Pero las elecciones en dictadura nunca son libres y los fraudes son continuados. En el caso de Venezuela, la persecución, la censura, la ilegalización de partidos y las inhabilitaciones ilegales, son suficiente evidencia de esto. Una cosa es dar la batalla en un escenario electoral, y otra muy distinta es asumir que un dictador es legítimo solo porque se mide, previa purga, en una elección totalmente controlada. Maduro, desconoció la Asamblea Nacional legítima, cometió crímenes de lesa humanidad, apresó y torturó a dirigentes políticos y a militares, ilegalizó partidos de oposición y sigue inhabilitando candidatos a diestra y siniestra. Ahora pretende escoger a su “contrincante” para simular una elección y legitimarse internacionalmente.
Y esto, que también sucede en Nicaragua, Bolivia, Rusia, Bielorrusia y Turquía, no tiene un nombre académico consensuado. Son repúblicas absolutistas sin separación de poderes, ni alternancia, ni pluralidad. Tiranías que violan los derechos civiles y humanos más básicos. Emperadores que están en el poder por décadas y lo ejercen sin control ni límite. Pero a la élite occidental solo le preocupa Trump y Bolsonaro, a pesar de que ambos gobernaron solo por cuatro años y ahora enfrentan juicios en sus países. Se olvidaron ya del “chavismo” y del “socialismo del siglo veintiuno”, destructor de democracias y causante de tantas injusticias, cuya vigencia en América Latina sigue intacta, de la mano del imperialismo ruso, el endeudamiento chino y la injerencia iraní.
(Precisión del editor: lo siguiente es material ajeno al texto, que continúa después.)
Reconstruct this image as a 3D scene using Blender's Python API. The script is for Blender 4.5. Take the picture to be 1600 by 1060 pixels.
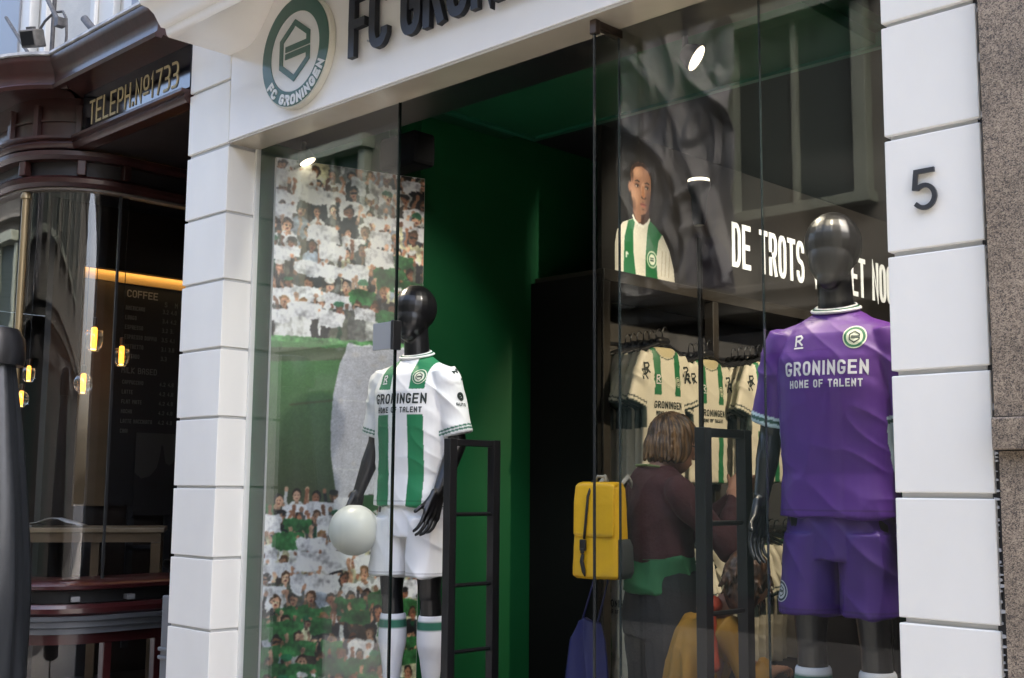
import bpy, bmesh, math, random
import numpy as np
from mathutils import Vector, Matrix, noise
from mathutils.bvhtree import BVHTree
PI = math.pi
random.seed(7); rng = np.random.default_rng(7)
scene = bpy.context.scene
for o in list(bpy.data.objects): bpy.data.objects.remove(o)
COL = scene.collection

# ------------------------------------------------------------------ camera
CAMY = -3.0518
cam_d = bpy.data.cameras.new('camera'); cam = bpy.data.objects.new('camera', cam_d); COL.objects.link(cam)
yaw, pit, roll = .7757, .1232, .0084
fw = Vector((-math.sin(yaw)*math.cos(pit), math.cos(yaw)*math.cos(pit), math.sin(pit)))
r0 = Vector((math.cos(yaw), math.sin(yaw), 0)); u0 = r0.cross(fw)
r2 = r0*math.cos(roll)+u0*math.sin(roll); u2 = -r0*math.sin(roll)+u0*math.cos(roll)
M = Matrix((r2, u2, -fw)).transposed().to_4x4(); M.translation = (0, CAMY, 1.6)
cam.matrix_world = M
cam_d.sensor_width = 36; cam_d.lens = 36*1864.8/1600; cam_d.clip_start = .05; cam_d.clip_end = 500
scene.camera = cam
# ------------------------------------------------------------------ world, sun, exposure
w = bpy.data.worlds.new('World'); scene.world = w; w.use_nodes = True
nt = w.node_tree; bg = nt.nodes['Background']
sky = nt.nodes.new('ShaderNodeTexSky'); sky.sky_type = 'NISHITA'; sky.sun_disc = False
SUN_EL, SUN_AZ = math.radians(50), math.radians(50)
sky.sun_elevation = SUN_EL; sky.sun_rotation = SUN_AZ
sky.air_density = .8; sky.dust_density = 7; sky.ozone_density = .4
nt.links.new(sky.outputs[0], bg.inputs[0]); bg.inputs[1].default_value = .15
sd = bpy.data.lights.new('sun', 'SUN'); sd.energy = .55; sd.angle = math.radians(60); sd.color = (1, .95, .87)
so = bpy.data.objects.new('sun', sd); COL.objects.link(so)
dirv = Vector((math.sin(SUN_AZ)*math.cos(SUN_EL), math.cos(SUN_AZ)*math.cos(SUN_EL), math.sin(SUN_EL)))
so.rotation_euler = dirv.to_track_quat('Z', 'Y').to_euler(); so.location = (0, -5, 12)
scene.view_settings.view_transform = 'Standard'; scene.view_settings.look = 'None'
scene.view_settings.exposure = 3.2; scene.view_settings.gamma = 1
scene.render.engine = 'CYCLES'
scene.cycles.max_bounces = 8; scene.cycles.transparent_max_bounces = 16
scene.cycles.glossy_bounces = 4; scene.cycles.diffuse_bounces = 4
scene.cycles.sample_clamp_indirect = 4; scene.cycles.caustics_reflective = False; scene.cycles.caustics_refractive = False
try: scene.cycles.use_denoising = True
except Exception: pass

# ------------------------------------------------------------------ materials
def lin(c):
    return tuple(((v/255)/12.92 if v/255 <= .04045 else ((v/255+.055)/1.055)**2.4) for v in c)
MATS = {}
def mat(name, col=(.8,.8,.8), rough=.5, metal=0., coat=0., spec=.5, var=0., vscale=6., bump=0., bscale=40., stretch=(1,1,1), emit=None, estr=0., attr=None, sheen=0.):
    if name in MATS: return MATS[name]
    m = bpy.data.materials.new(name); m.use_nodes = True; t = m.node_tree; b = t.nodes['Principled BSDF']
    b.inputs['Base Color'].default_value = (*col, 1); b.inputs['Roughness'].default_value = rough
    b.inputs['Metallic'].default_value = metal; b.inputs['Coat Weight'].default_value = coat; b.inputs['Coat Roughness'].default_value = .08
    b.inputs['Specular IOR Level'].default_value = spec; b.inputs['Sheen Weight'].default_value = sheen
    co = t.nodes.new('ShaderNodeTexCoord'); mp = t.nodes.new('ShaderNodeMapping'); mp.inputs['Scale'].default_value = stretch
    t.links.new(co.outputs['Object'], mp.inputs[0])
    if attr:
        a = t.nodes.new('ShaderNodeAttribute'); a.attribute_name = attr; t.links.new(a.outputs['Color'], b.inputs['Base Color'])
    elif var > 0:
        n = t.nodes.new('ShaderNodeTexNoise'); n.inputs['Scale'].default_value = vscale; n.inputs['Detail'].default_value = 6
        t.links.new(mp.outputs[0], n.inputs['Vector'])
        r = t.nodes.new('ShaderNodeValToRGB'); r.color_ramp.elements[0].position = .3; r.color_ramp.elements[1].position = .7
        r.color_ramp.elements[0].color = (*[max(0, v*(1-var)) for v in col], 1); r.color_ramp.elements[1].color = (*[min(1, v*(1+var)) for v in col], 1)
        t.links.new(n.outputs[0], r.inputs[0]); t.links.new(r.outputs[0], b.inputs['Base Color'])
        rr = t.nodes.new('ShaderNodeMapRange'); rr.inputs['To Min'].default_value = max(.02, rough*.85); rr.inputs['To Max'].default_value = min(1, rough*1.2)
        t.links.new(n.outputs[0], rr.inputs[0]); t.links.new(rr.outputs[0], b.inputs['Roughness'])
    if bump > 0:
        n2 = t.nodes.new('ShaderNodeTexNoise'); n2.inputs['Scale'].default_value = bscale; n2.inputs['Detail'].default_value = 4
        t.links.new(mp.outputs[0], n2.inputs['Vector'])
        bp = t.nodes.new('ShaderNodeBump'); bp.inputs['Strength'].default_value = bump; bp.inputs['Distance'].default_value = .01
        t.links.new(n2.outputs[0], bp.inputs['Height']); t.links.new(bp.outputs[0], b.inputs['Normal'])
    if emit:
        b.inputs['Emission Color'].default_value = (*emit, 1); b.inputs['Emission Strength'].default_value = estr
    MATS[name] = m; return m
def glass_mat(name, tint=(.9,.93,.92), boost=1.0, ior=1.5, wav=0.):
    m = bpy.data.materials.new(name); m.use_nodes = True; t = m.node_tree; t.nodes.clear()
    out = t.nodes.new('ShaderNodeOutputMaterial'); mix = t.nodes.new('ShaderNodeMixShader')
    tr = t.nodes.new('ShaderNodeBsdfTransparent'); tr.inputs[0].default_value = (*tint, 1)
    gl = t.nodes.new('ShaderNodeBsdfGlossy'); gl.inputs['Roughness'].default_value = .0; gl.inputs[0].default_value = (boost, boost, boost, 1)
    fr = t.nodes.new('ShaderNodeFresnel'); fr.inputs[0].default_value = ior
    if wav > 0:
        n = t.nodes.new('ShaderNodeTexNoise'); n.inputs['Scale'].default_value = 1.3; co = t.nodes.new('ShaderNodeTexCoord'); t.links.new(co.outputs['Object'], n.inputs['Vector'])
        bp = t.nodes.new('ShaderNodeBump'); bp.inputs['Strength'].default_value = wav; bp.inputs['Distance'].default_value = .02
        t.links.new(n.outputs[0], bp.inputs['Height']); t.links.new(bp.outputs[0], gl.inputs['Normal'])
    ge = t.nodes.new('ShaderNodeNewGeometry'); mr = t.nodes.new('ShaderNodeMapRange'); mr.inputs['To Min'].default_value = ior; mr.inputs['To Max'].default_value = 1/ior
    t.links.new(ge.outputs['Backfacing'], mr.inputs[0]); t.links.new(mr.outputs[0], fr.inputs[0])      # both faces of the sheet mirror alike
    t.links.new(fr.outputs[0], mix.inputs[0]); t.links.new(tr.outputs[0], mix.inputs[1]); t.links.new(gl.outputs[0], mix.inputs[2])
    t.links.new(mix.outputs[0], out.inputs[0]); return m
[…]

¿Por qué no hay un término para referirse a las inhabilitaciones de Maduro, o a las reformas de AMLO para controlar el árbitro electoral? La única etiqueta que se usa ahora es la de “trumpismo”, olvidándose ya los desmanes del “castrismo”, el “sandinismo”, el “masismo” o el “chavismo”. La diferencia es que la supuesta “derecha” deja participar en elecciones realmente libres a un Chávez (golpista), a un Petro (guerrillero) y a un Lula (caso Odebrecht), mientras que ellos inhabilitan y persiguen a su disidencia para perpetuarse en el poder. En Venezuela ahora lo que corresponde es escoger en primarias el candidato opositor para luego luchar por las condiciones electorales, entre las cuales estará la habilitación del elegido por los ciudadanos libremente, aprovechando la única palanca que queda: la exigencia de elecciones libres de una parte de la comunidad internacional.